Aim of the task
Set down each line of the material that follows, exactly, with no pictures.

Source excerpt
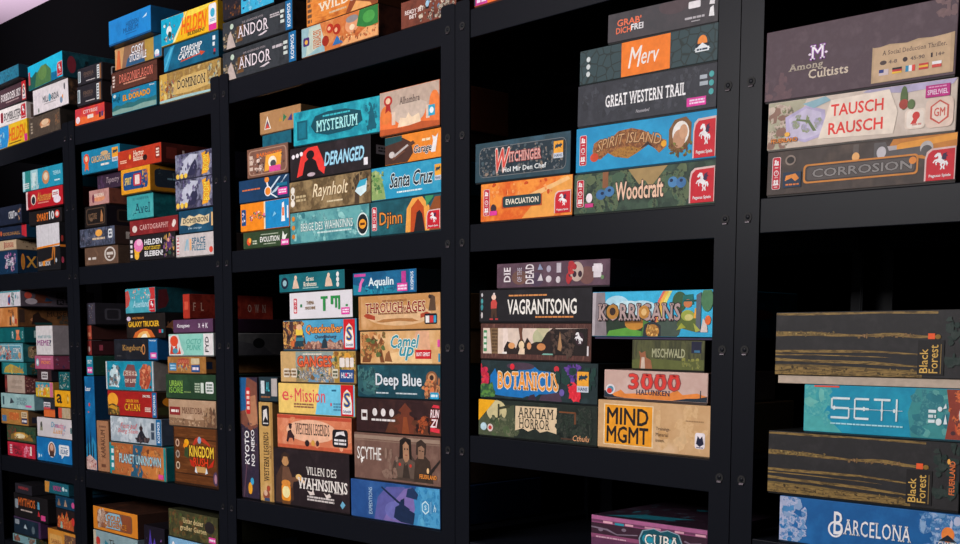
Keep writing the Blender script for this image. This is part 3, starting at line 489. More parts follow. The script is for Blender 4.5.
S['bluetop']=('black and bright blue box lying on the dark grey pair','22222a','17171c',[
 R(0,0,.36,1,'201d24'),X(.05,.05,.34,.6,9,['7a4a24','4a2f20','2a2430'],4),R(.36,0,1,1,'38a8d0'),X(.4,.05,.98,.9,14,['e2f2f8','1a6ea6','7fd0ea','123c6a'],7)],[])
S['vandal']=('pale blue and orange game box with cartoon crowd resting on the top shelf','cf8a58','3a2420',[
 N(['d58a4e','c46a34','e0a468'],9),P([0,0,0,1,.2,1,.28,.5,.3,0],'8fb2b8'),P([.05,0,.1,.95,.24,1,.3,.3],'b9c6b8'),RR(.02,.36,.1,.66,'4a2c6a'),E(.06,.5,.02,.08,'e0a84a'),T('VANDALEN',.2,.5,.1,.62,'a8441f','bsu','e8d4b0'),E(.37,.72,.045,.16,'b8321c'),E(.46,.62,.05,.18,'a82c18'),E(.31,.34,.045,.18,'982a18'),E(.36,.72,.02,.07,'e8b088'),E(.45,.6,.02,.08,'e0a880'),P([.4,.1,.46,.4,.54,.1],'2c6aa8'),E(.66,.6,.09,.26,'d8946a'),E(.66,.8,.08,.12,'8a8484'),E(.66,.52,.035,.1,'f0d2b0'),P([.72,.5,.76,1,1,1,1,.4,.86,.35],'2e7a3a'),E(.88,.7,.08,.2,'4a9a48'),P([.5,0,.6,.25,.74,.2,.85,.38,1,.34,1,0],'e0a26a'),X(.48,.05,.98,.35,16,['c86a3a','f0c48a','8a4a2c','b85a30'],5)],[N(['3a2420','5a3428','241614'],8)])
S['wilddes']=('orange desert game box with pale lettering on top of the cartoon box','c9702e','4a2a18',[
 N(['cc6f2c','e08a3c','a8521f'],8,st=(1,3)),P([.55,0,.62,.4,.7,.6,.85,.3,1,.5,1,0],'8a4426'),P([.62,0,.7,.3,.9,.1,.92,0],'e0a060'),D(.01,.05,.07,.95,5,'6a4a34'),T('WILDS',.42,.5,.52,.3,'e8d8c0','bs'),D(.32,.16,.56,.26,1,'c9b08c')],[])
S['readyset']=('rust brown game box with white title and horsemen art beside the post','6e3a2e','2e1a18',[
 N(['6a362c','7a4030','50281f'],8),X(.35,.05,.98,.8,22,['2a1c1c','44302c','c8b8a4','1d1618','7a5a48','6a8aa0'],8),E(.48,.68,.03,.12,'9ac0d8'),T('READY SET',.24,.56,.34,.17,'e8d6d0','b'),T('BET',.22,.36,.14,.15,'e8d6d0','b')],[N(['2a1616','44241e','1c1012'],10)])
S['orangetiny']=('bright orange game box with pink corner sticker on the third top shelf','e8622a','8a3a20',[
 N(['ea622a','f07a3a','d8521f'],6),R(.0,0,.06,.4,'2a3040'),R(.02,.0,.2,.3,'c23a8a'),D(.04,.05,.18,.25,1,'f0d4e8')],[])
# ================= bay 0, middle shelf
S['navylow']=('dark navy game box with small coloured print, lowest by the frame edge','173654','14283c',[
 X(.55,.1,.97,.9,14,['2a5a84','c8a4b4','1d4468','b85a9a','e6e0e4'],3),T('LEGACY',.72,.5,.28,.3,'d8dce4','bu')],[E(.08,.5,.03,.35,'d08030'),R(.06,.2,.09,.75,'b87a34'),T('XIII',.28,.5,.3,.5,'c9903c','b')])
S['beige0']=('cream game box with red lettering on the navy box','cdb594','a48c70',[
 T('KASHGAR',.72,.5,.36,.55,'a8322c','bs'),R(.5,.1,.53,.9,'8a2c2c')],[X(.1,.1,.6,.9,6,['5a3a30','8a6a54','3a2a26'],5)])
S['navyred']=('dark navy game box with gold title and red corner','1c2638','10283a',[
 N(['1c2436','24304a','141c2a'],12),T('GOLDHALL',.56,.42,.5,.26,'b8844a','bs'),P([.86,.2,.86,1,1,1,1,0],'c42c38'),E(.26,.5,.03,.2,'c8603a')],[R(0,0,.5,1,'12344a')])
S['blacktop0']=('black navy game box with white stencil title topping the left stack','1d2434','151a26',[
 N(['1c2334','242c40','151b28'],10),T('ORBIT',.7,.5,.18,.42,'d8dade','b'),R(.8,.4,.83,.6,'c9ccd2'),R(.85,.42,.87,.58,'c9ccd2'),X(.9,.2,.98,.85,5,['8a5a8a','d8a04a','5a6a9a'],3)],[])
S['whiteblack']=('tall half white half black box with orange line at its middle','1d1d20','18181b',[
 R(0,.5,1,1,'d4d2d6'),P([0,.48,0,.52,1,.56,1,.52],'e0862c'),P([.76,.1,.8,.48,.68,.5,.64,.26,.22,.2,.22,.16,.68,.22,.72,.46],'b8702c'),T('BLACKBOX',.32,.15,.5,.1,'d8d4d4','b'),R(.24,.1,.34,.2,'e08a2c'),E(.83,.2,.04,.05,'a8b4bc')],[R(0,.48,.3,.53,'d87a28'),E(.05,.66,.03,.07,'a83a34'),E(.05,.2,.03,.07,'b8445a')])
S['smart']=('black game box with orange and white title next to a small red badge','211d1f','181617',[
 T('SMART',.42,.48,.36,.56,'ee7a2c','b'),T('10',.7,.52,.15,.6,'f0eef0','b'),E(.87,.56,.075,.28,'d83a34'),E(.87,.56,.045,.17,'f0d8d0')],[])
S['redsw']=('red game box with gold script title and white end badge','c4232e','6a1a20',[
 N(['c8242f','b81f2a','d4303a'],6),R(0,0,.05,1,'e8d0d0'),RR(.04,.1,.12,.9,'8a1c28'),E(.2,.5,.07,.3,'e6d8c8'),E(.2,.46,.05,.22,'2a2c38'),T('Abenteuer',.5,.6,.4,.5,'d8a048','i'),D(.32,.2,.62,.32,1,'d88a7a'),RR(.72,.42,.9,.82,'f0e8ea'),E(.85,.3,.1,.2,'f0dce8'),D(.74,.54,.88,.72,2,'b83a4a')],[])
S['tealstrip']=('light teal game box with pale panel and round orange emblem, topmost of its stack','2596b4','145062',[
 R(0,0,.06,1,'a8dce4'),R(.06,0,.2,1,'2c8c88'),R(.2,0,.38,1,'a4d0d8'),R(.24,.2,.34,.85,'d0e6e8'),X(.2,.05,.42,.6,6,['e8e0d0','7fb8c0'],3),E(.58,.5,.09,.34,'c98a5a'),E(.58,.55,.06,.2,'e8d0b0'),D(.01,.1,.16,.42,3,'e0ecee'),T('TERRA',.86,.62,.2,.2,'a8dcec','b'),D(.8,.2,.94,.32,1,'d0e8ee')],[])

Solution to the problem
Keep writing the Blender script for this image. This is part 3, starting at line 489. More parts follow. The script is for Blender 4.5.
S['bluetop']=('black and bright blue box lying on the dark grey pair','22222a','17171c',[
 R(0,0,.36,1,'201d24'),X(.05,.05,.34,.6,9,['7a4a24','4a2f20','2a2430'],4),R(.36,0,1,1,'38a8d0'),X(.4,.05,.98,.9,14,['e2f2f8','1a6ea6','7fd0ea','123c6a'],7)],[])
S['vandal']=('pale blue and orange game box with cartoon crowd resting on the top shelf','cf8a58','3a2420',[
 N(['d58a4e','c46a34','e0a468'],9),P([0,0,0,1,.2,1,.28,.5,.3,0],'8fb2b8'),P([.05,0,.1,.95,.24,1,.3,.3],'b9c6b8'),RR(.02,.36,.1,.66,'4a2c6a'),E(.06,.5,.02,.08,'e0a84a'),T('VANDALEN',.2,.5,.1,.62,'a8441f','bsu','e8d4b0'),E(.37,.72,.045,.16,'b8321c'),E(.46,.62,.05,.18,'a82c18'),E(.31,.34,.045,.18,'982a18'),E(.36,.72,.02,.07,'e8b088'),E(.45,.6,.02,.08,'e0a880'),P([.4,.1,.46,.4,.54,.1],'2c6aa8'),E(.66,.6,.09,.26,'d8946a'),E(.66,.8,.08,.12,'8a8484'),E(.66,.52,.035,.1,'f0d2b0'),P([.72,.5,.76,1,1,1,1,.4,.86,.35],'2e7a3a'),E(.88,.7,.08,.2,'4a9a48'),P([.5,0,.6,.25,.74,.2,.85,.38,1,.34,1,0],'e0a26a'),X(.48,.05,.98,.35,16,['c86a3a','f0c48a','8a4a2c','b85a30'],5)],[N(['3a2420','5a3428','241614'],8)])
S['wilddes']=('orange desert game box with pale lettering on top of the cartoon box','c9702e','4a2a18',[
 N(['cc6f2c','e08a3c','a8521f'],8,st=(1,3)),P([.55,0,.62,.4,.7,.6,.85,.3,1,.5,1,0],'8a4426'),P([.62,0,.7,.3,.9,.1,.92,0],'e0a060'),D(.01,.05,.07,.95,5,'6a4a34'),T('WILDS',.42,.5,.52,.3,'e8d8c0','bs'),D(.32,.16,.56,.26,1,'c9b08c')],[])
S['readyset']=('rust brown game box with white title and horsemen art beside the post','6e3a2e','2e1a18',[
 N(['6a362c','7a4030','50281f'],8),X(.35,.05,.98,.8,22,['2a1c1c','44302c','c8b8a4','1d1618','7a5a48','6a8aa0'],8),E(.48,.68,.03,.12,'9ac0d8'),T('READY SET',.24,.56,.34,.17,'e8d6d0','b'),T('BET',.22,.36,.14,.15,'e8d6d0','b')],[N(['2a1616','44241e','1c1012'],10)])
S['orangetiny']=('bright orange game box with pink corner sticker on the third top shelf','e8622a','8a3a20',[
 N(['ea622a','f07a3a','d8521f'],6),R(.0,0,.06,.4,'2a3040'),R(.02,.0,.2,.3,'c23a8a'),D(.04,.05,.18,.25,1,'f0d4e8')],[])
# ================= bay 0, middle shelf
S['navylow']=('dark navy game box with small coloured print, lowest by the frame edge','173654','14283c',[
 X(.55,.1,.97,.9,14,['2a5a84','c8a4b4','1d4468','b85a9a','e6e0e4'],3),T('LEGACY',.72,.5,.28,.3,'d8dce4','bu')],[E(.08,.5,.03,.35,'d08030'),R(.06,.2,.09,.75,'b87a34'),T('XIII',.28,.5,.3,.5,'c9903c','b')])
S['beige0']=('cream game box with red lettering on the navy box','cdb594','a48c70',[
 T('KASHGAR',.72,.5,.36,.55,'a8322c','bs'),R(.5,.1,.53,.9,'8a2c2c')],[X(.1,.1,.6,.9,6,['5a3a30','8a6a54','3a2a26'],5)])
S['navyred']=('dark navy game box with gold title and red corner','1c2638','10283a',[
 N(['1c2436','24304a','141c2a'],12),T('GOLDHALL',.56,.42,.5,.26,'b8844a','bs'),P([.86,.2,.86,1,1,1,1,0],'c42c38'),E(.26,.5,.03,.2,'c8603a')],[R(0,0,.5,1,'12344a')])
S['blacktop0']=('black navy game box with white stencil title topping the left stack','1d2434','151a26',[
 N(['1c2334','242c40','151b28'],10),T('ORBIT',.7,.5,.18,.42,'d8dade','b'),R(.8,.4,.83,.6,'c9ccd2'),R(.85,.42,.87,.58,'c9ccd2'),X(.9,.2,.98,.85,5,['8a5a8a','d8a04a','5a6a9a'],3)],[])
S['whiteblack']=('tall half white half black box with orange line at its middle','1d1d20','18181b',[
 R(0,.5,1,1,'d4d2d6'),P([0,.48,0,.52,1,.56,1,.52],'e0862c'),P([.76,.1,.8,.48,.68,.5,.64,.26,.22,.2,.22,.16,.68,.22,.72,.46],'b8702c'),T('BLACKBOX',.32,.15,.5,.1,'d8d4d4','b'),R(.24,.1,.34,.2,'e08a2c'),E(.83,.2,.04,.05,'a8b4bc')],[R(0,.48,.3,.53,'d87a28'),E(.05,.66,.03,.07,'a83a34'),E(.05,.2,.03,.07,'b8445a')])
S['smart']=('black game box with orange and white title next to a small red badge','211d1f','181617',[
 T('SMART',.42,.48,.36,.56,'ee7a2c','b'),T('10',.7,.52,.15,.6,'f0eef0','b'),E(.87,.56,.075,.28,'d83a34'),E(.87,.56,.045,.17,'f0d8d0')],[])
S['redsw']=('red game box with gold script title and white end badge','c4232e','6a1a20',[
 N(['c8242f','b81f2a','d4303a'],6),R(0,0,.05,1,'e8d0d0'),RR(.04,.1,.12,.9,'8a1c28'),E(.2,.5,.07,.3,'e6d8c8'),E(.2,.46,.05,.22,'2a2c38'),T('Abenteuer',.5,.6,.4,.5,'d8a048','i'),D(.32,.2,.62,.32,1,'d88a7a'),RR(.72,.42,.9,.82,'f0e8ea'),E(.85,.3,.1,.2,'f0dce8'),D(.74,.54,.88,.72,2,'b83a4a')],[])
S['tealstrip']=('light teal game box with pale panel and round orange emblem, topmost of its stack','2596b4','145062',[
 R(0,0,.06,1,'a8dce4'),R(.06,0,.2,1,'2c8c88'),R(.2,0,.38,1,'a4d0d8'),R(.24,.2,.34,.85,'d0e6e8'),X(.2,.05,.42,.6,6,['e8e0d0','7fb8c0'],3),E(.58,.5,.09,.34,'c98a5a'),E(.58,.55,.06,.2,'e8d0b0'),D(.01,.1,.16,.42,3,'e0ecee'),T('TERRA',.86,.62,.2,.2,'a8dcec','b'),D(.8,.2,.94,.32,1,'d0e8ee')],[])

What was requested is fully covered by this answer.